Un’esistenza trans fra quotidianità e rituale
Il clima inclemente della serata bolognese appena trascorsa non scoraggia il pubblico che alla prima assoluta di I love my sister, terzo atto della trilogia Ode alla Bellezza di Enzo Cosimi, riempie la sala allestita al Cassero LGBTI Center. I tanti rimasti vanamente in fila avranno la possibilità di rifarsi con la replica in programma questa sera alle ore 21.
Quando il pubblico prende posto in sala, il protagonista Egon Botteghi, performer non professionista, come gli altri scelti da Cosimi per i due episodi precedenti del suo ciclo, è già in scena. L’allestimento è essenziale ma assai curato: suggestive le sonorizzazioni che accompagnano la recitazione di Botteghi e riuscita la scelta di affiancare alla performance la proiezione di elementi visuali che amplificano in diretta il punto di vista del pubblico sulla scena in atto. Unica pecca, forse, il posizionamento di alcuni oggetti scenici, che risultano poco visibili dalle ultime file. La quarta parete è rotta da una parabasi di Botteghi, che presenta al pubblico lo spettacolo e se stesso, e dalle frequenti incursioni in scena di Stefano Galanti, che manovra le luci e le proiezioni, fermandosi occasionalmente a interagire in silenzio con Botteghi.

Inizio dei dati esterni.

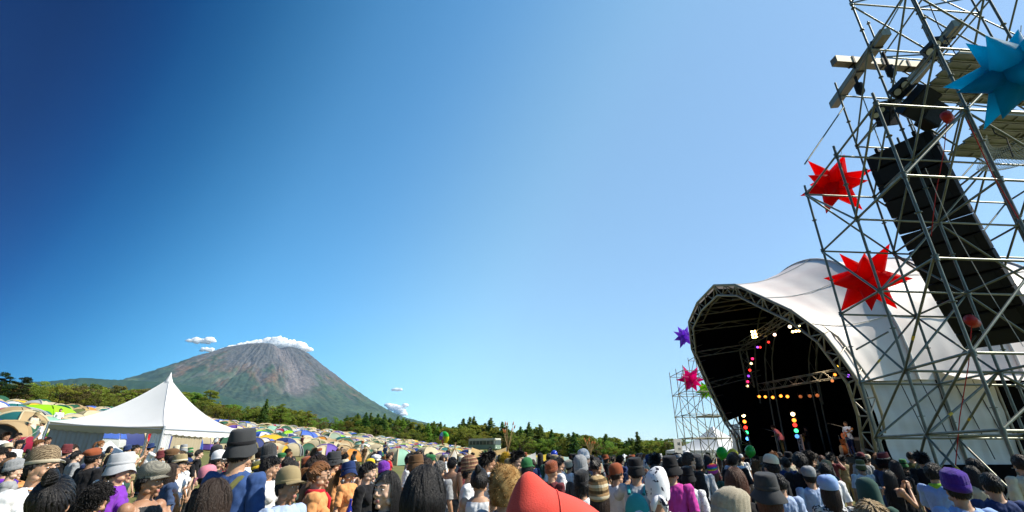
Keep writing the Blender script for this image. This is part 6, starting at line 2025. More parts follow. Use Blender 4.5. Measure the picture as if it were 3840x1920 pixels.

Nella rappresentazione del progressivo disvelarsi (non solo metaforico) di Botteghi, del resto, è evidentemente attiva una dialettica fra lo sguardo dell’autore, desideroso di esplorare quel che di bello c’è in queste esistenze nascoste, e la consapevolezza di sé del protagonista, che, lungi dal considerarsi una persona ai margini, porta in dote il suo vissuto di destabilizzante normalità: lo sforzo di comunicazione fra questi due poli ha prodotto un’opera certamente apprezzabile, come testimoniato dal caloroso applauso del pubblico sul finale.